Journey to the Cross

Tomorrow (March 5th) marks the beginning of the most holy season in the Christian’s life.  Many people will fill churches and mark their foreheads with burned palm branches from the year before observing Ash Wednesday, the beginning of Lent.  It was last year around this same time that I stumbled on Journey to the Cross: Readings and Devotions for Lent by Kendal Haug and Will Walker and was amazed at the reflections offered during this 40 day period (its actually 46 but you don’t count the Sundays).  The Lenten Season is more than just “giving something up” such as chocolate or technology.  Rather, it is a season of preparation for Good Friday and Resurrection Sunday (also known as Easter) whereby the believer repents of sin and contemplates the cross of Jesus by living without (you fill in the blank) in order to be living out their union with Christ.  For the Christian, Lent is a time to look at the 40 days of Jesus in the wilderness as He faced the temptation of Satan during a period of fasting and prayer as He prepared to journey to the cross.  As Haug and Walker write in their introduction:

“The death and resurrection of Jesus Christ are at the very heart of Christianity.

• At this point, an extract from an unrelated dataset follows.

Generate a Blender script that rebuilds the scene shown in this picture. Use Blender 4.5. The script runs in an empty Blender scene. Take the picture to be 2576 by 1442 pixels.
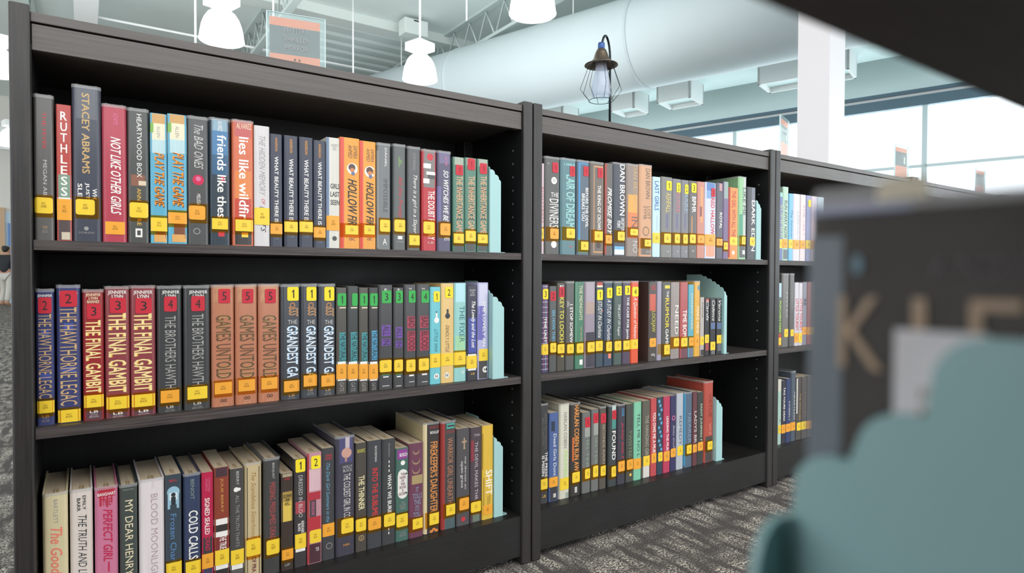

The good news of the gospel is that God has acted in history to conquer evil and reconcile sinners to himself through the life, death, and resurrection of Jesus. For those who have been united with this Jesus – who have submitted to Him as savior and Lord – have been united with Him in the likeness of His death and will one day be united with Him in the likeness of His resurrection (Rom. 6:5). Lent, therefore, is about living out of our union with, and identity in, Christ. Lent is first and foremost about the gospel making its way deeper into our lives.”

My prayer is that you find Journey to the Cross helpful this Lent as it focuses on Jesus, the one and only Savior, who by His death has set us free from the bondage of our own sin (Galatians 5:1).